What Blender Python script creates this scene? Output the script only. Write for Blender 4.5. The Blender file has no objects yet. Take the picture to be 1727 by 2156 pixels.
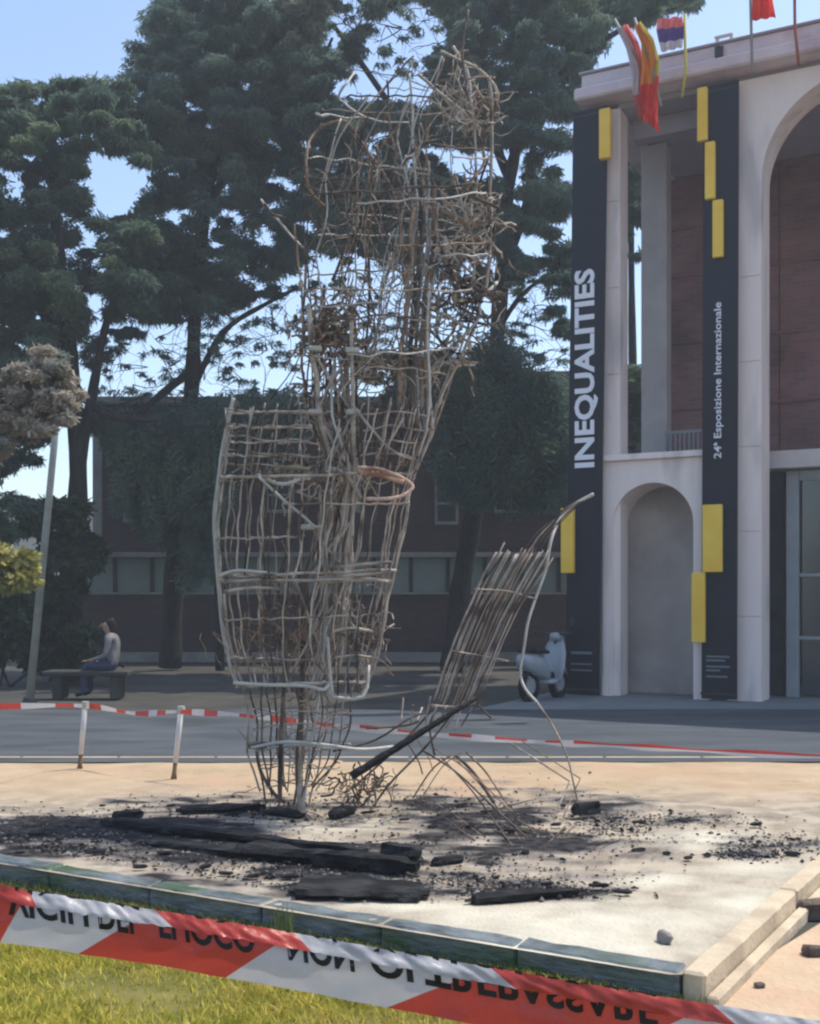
import bpy, math, random
import numpy as np
from mathutils import Vector, Matrix, noise
random.seed(7); rng = np.random.default_rng(7)
sc = bpy.context.scene
COL = sc.collection
F, HZ, CX, EYE = 2400.0, 1257.0, 863.5, 1.6        # survey scale: focal length, horizon row and eye height

# ------------------------------------------------------------------ camera, sky, sun, exposure
cam_d = bpy.data.cameras.new('camera'); cam = bpy.data.objects.new('camera', cam_d); COL.objects.link(cam)
cam.location = (0, 0, EYE); cam.rotation_euler = (math.radians(90), 0, 0)
cam_d.sensor_fit = 'VERTICAL'; cam_d.sensor_height = 24.0; cam_d.lens = F / 2156.0 * 24.0
cam_d.shift_y = (HZ - 1078.0) / 2156.0
cam_d.clip_start = 0.05; cam_d.clip_end = 3000
cam_d.dof.use_dof = False
sc.camera = cam

SUN_EL = math.radians(66); SX, SY = 0.93, 0.37       # horizontal direction towards the sun
w = bpy.data.worlds.new('World'); sc.world = w; w.use_nodes = True
nt = w.node_tree; bg = nt.nodes['Background']
sky = nt.nodes.new('ShaderNodeTexSky'); sky.sky_type = 'NISHITA'; sky.sun_disc = False
sky.sun_elevation = SUN_EL; sky.sun_rotation = math.atan2(SX, SY)
sky.air_density = 1.0; sky.dust_density = 1.6; sky.ozone_density = 1.0; sky.altitude = 100
nt.links.new(sky.outputs[0], bg.inputs[0]); bg.inputs[1].default_value = 0.15
sd = bpy.data.lights.new('sun', 'SUN'); sun = bpy.data.objects.new('sun', sd); COL.objects.link(sun)
sd.energy = 2.45; sd.angle = math.radians(0.5); sd.color = (1.0, 0.93, 0.82)
n_ = math.hypot(SX, SY)
sdir = Vector((SX / n_ * math.cos(SUN_EL), SY / n_ * math.cos(SUN_EL), math.sin(SUN_EL)))
sun.rotation_euler = sdir.to_track_quat('Z', 'Y').to_euler(); sun.location = (8, 6, 20)
vs = sc.view_settings; vs.view_transform = 'Standard'; vs.look = 'None'; vs.gamma = 1; vs.exposure = 0.8
vs.use_curve_mapping = False
sc.cycles.pixel_filter_type = 'BLACKMAN_HARRIS'; sc.cycles.filter_width = 2.3
sc.cycles.max_bounces = 6; sc.cycles.transparent_max_bounces = 8

# ------------------------------------------------------------------ helpers
def W(px, py, d):
    return Vector(((px - CX) / F * d, d, EYE - (py - HZ) / F * d))
def G(px, py, z=0.0):
    return W(px, py, (EYE - z) * F / (py - HZ))
def tagk(o, label=None, cat=None, group=None, kind=None):
    if label: o['label'] = label
    if cat: o['category'] = cat
    if group: o['group'] = group
    if kind: o['kind'] = kind
    return o
def empty(name, loc=(0, 0, 0), rz=0.0, **k):
    o = bpy.data.objects.new(name, None); o.location = loc; o.rotation_euler = (0, 0, rz)
    o.empty_display_size = .2; COL.objects.link(o); return tagk(o, **k)
def obj(name, me, m=None, parent=None, world=False, **k):
    o = bpy.data.objects.new(name, me); COL.objects.link(o)
    if m is not None and len(me.materials) == 0: me.materials.append(m)
    if parent is not None:
        o.parent = parent
        if world:
            mw = Matrix.Translation(parent.location) @ parent.rotation_euler.to_matrix().to_4x4()
            pr = parent.parent
            while pr is not None:
                mw = (Matrix.Translation(pr.location) @ pr.rotation_euler.to_matrix().to_4x4()) @ mw; pr = pr.parent
            o.matrix_parent_inverse = mw.inverted()
    return tagk(o, **k)
class MB:
    def __init__(s): s.v = []; s.f = []; s.mi = []; s.smooth = False
    def add(s, vs_, fs, mi=0):
        b = len(s.v); s.v += [tuple(p) for p in vs_]; s.f += [tuple(i + b for i in f) for f in fs]; s.mi += [mi] * len(fs)
    def box(s, x0, x1, y0, y1, z0, z1, bev=0.0, mi=0):
        if bev <= 0:
            s.add([(x0,y0,z0),(x1,y0,z0),(x1,y1,z0),(x0,y1,z0),(x0,y0,z1),(x1,y0,z1),(x1,y1,z1),(x0,y1,z1)],
                  [(0,3,2,1),(4,5,6,7),(0,1,5,4),(1,2,6,5),(2,3,7,6),(3,0,4,7)], mi); return
        b = bev; X = [(x0,1),(x1,-1)]; pts = []; idx = {}
        for ix, (x, sx) in enumerate([(x0,1),(x1,-1)]):
            for iy, (y, sy) in enumerate([(y0,1),(y1,-1)]):
                for iz, (z, sz) in enumerate([(z0,1),(z1,-1)]):
                    idx[(ix,iy,iz,0)] = len(pts); pts.append((x, y+sy*b, z+sz*b))
                    idx[(ix,iy,iz,1)] = len(pts); pts.append((x+sx*b, y, z+sz*b))
                    idx[(ix,iy,iz,2)] = len(pts); pts.append((x+sx*b, y+sy*b, z))
        fs = []
        q = [(0,0),(1,0),(1,1),(0,1)]
        for s_ in (0,1):
            fs.append([idx[(s_,a,c,0)] for a,c in q]); fs.append([idx[(a,s_,c,1)] for a,c in q]); fs.append([idx[(a,c,s_,2)] for a,c in q])
        for a in (0,1):
            for c in (0,1):
                fs.append([idx[(a,c,0,0)],idx[(a,c,1,0)],idx[(a,c,1,1)],idx[(a,c,0,1)]])
                fs.append([idx[(a,0,c,0)],idx[(a,1,c,0)],idx[(a,1,c,2)],idx[(a,0,c,2)]])
                fs.append([idx[(0,a,c,1)],idx[(1,a,c,1)],idx[(1,a,c,2)],idx[(0,a,c,2)]])
                for e in (0,1): fs.append([idx[(a,c,e,0)],idx[(a,c,e,1)],idx[(a,c,e,2)]])
        s.add(pts, fs, mi)
    def tube(s, pts, r, n=6, mi=0, cap=True):
        pts = [Vector(p) for p in pts]
        rs = r if isinstance(r, (list, tuple)) else [r] * len(pts)
        b = len(s.v); up = None
        for i, p in enumerate(pts):
            t = (pts[min(i+1, len(pts)-1)] - pts[max(i-1, 0)])
            t = t.normalized() if t.length > 1e-9 else Vector((0,0,1))
            if up is None: up = t.orthogonal().normalized()
            up = (up - t * up.dot(t)); up = up.normalized() if up.length > 1e-6 else t.orthogonal().normalized()
            bi = t.cross(up)
            for k in range(n):
                a = 2*math.pi*k/n; s.v.append(tuple(p + (up*math.cos(a) + bi*math.sin(a)) * rs[i]))
        for i in range(len(pts)-1):
            for k in range(n):
                s.f.append((b+i*n+k, b+i*n+(k+1)%n, b+(i+1)*n+(k+1)%n, b+(i+1)*n+k)); s.mi.append(mi)
        if cap:
            s.f.append(tuple(b+k for k in reversed(range(n)))); s.mi.append(mi)
            s.f.append(tuple(b+(len(pts)-1)*n+k for k in range(n))); s.mi.append(mi)
    def mesh(s, name='mesh', smooth=False, fix=True):
        me = bpy.data.meshes.new(name); me.from_pydata(s.v, [], s.f)
        if any(s.mi): me.polygons.foreach_set('material_index', s.mi)
        if fix:
            import bmesh
            bm = bmesh.new(); bm.from_mesh(me); bmesh.ops.recalc_face_normals(bm, faces=bm.faces); bm.to_mesh(me); bm.free()
        if smooth: me.polygons.foreach_set('use_smooth', [True]*len(me.polygons))
        me.update(); return me
def smooth_line(P, k=5):
    P = [Vector(p) for p in P]
    if len(P) < 3: return [P[0].lerp(P[-1], i/k) for i in range(k+1)]
    out = []
    for i in range(len(P)-1):
        p0 = P[max(i-1,0)]; p1 = P[i]; p2 = P[i+1]; p3 = P[min(i+2,len(P)-1)]
        for j in range(k):
            t = j/k
            out.append(.5*((2*p1)+(p2-p0)*t+(2*p0-5*p1+4*p2-p3)*t*t+(3*p1-p0-3*p2+p3)*t**3))
    out.append(P[-1]); return out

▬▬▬

__DIRECTION__:
Leave out the pictures. Transcribe only the lines above, from the first through the one that contains "sc.camera = cam".

__ANSWER TO THIS TASK__:
What Blender Python script creates this scene? Output the script only. Write for Blender 4.5. The Blender file has no objects yet. Take the picture to be 1727 by 2156 pixels.
import bpy, math, random
import numpy as np
from mathutils import Vector, Matrix, noise
random.seed(7); rng = np.random.default_rng(7)
sc = bpy.context.scene
COL = sc.collection
F, HZ, CX, EYE = 2400.0, 1257.0, 863.5, 1.6        # survey scale: focal length, horizon row and eye height

# ------------------------------------------------------------------ camera, sky, sun, exposure
cam_d = bpy.data.cameras.new('camera'); cam = bpy.data.objects.new('camera', cam_d); COL.objects.link(cam)
cam.location = (0, 0, EYE); cam.rotation_euler = (math.radians(90), 0, 0)
cam_d.sensor_fit = 'VERTICAL'; cam_d.sensor_height = 24.0; cam_d.lens = F / 2156.0 * 24.0
cam_d.shift_y = (HZ - 1078.0) / 2156.0
cam_d.clip_start = 0.05; cam_d.clip_end = 3000
cam_d.dof.use_dof = False
sc.camera = cam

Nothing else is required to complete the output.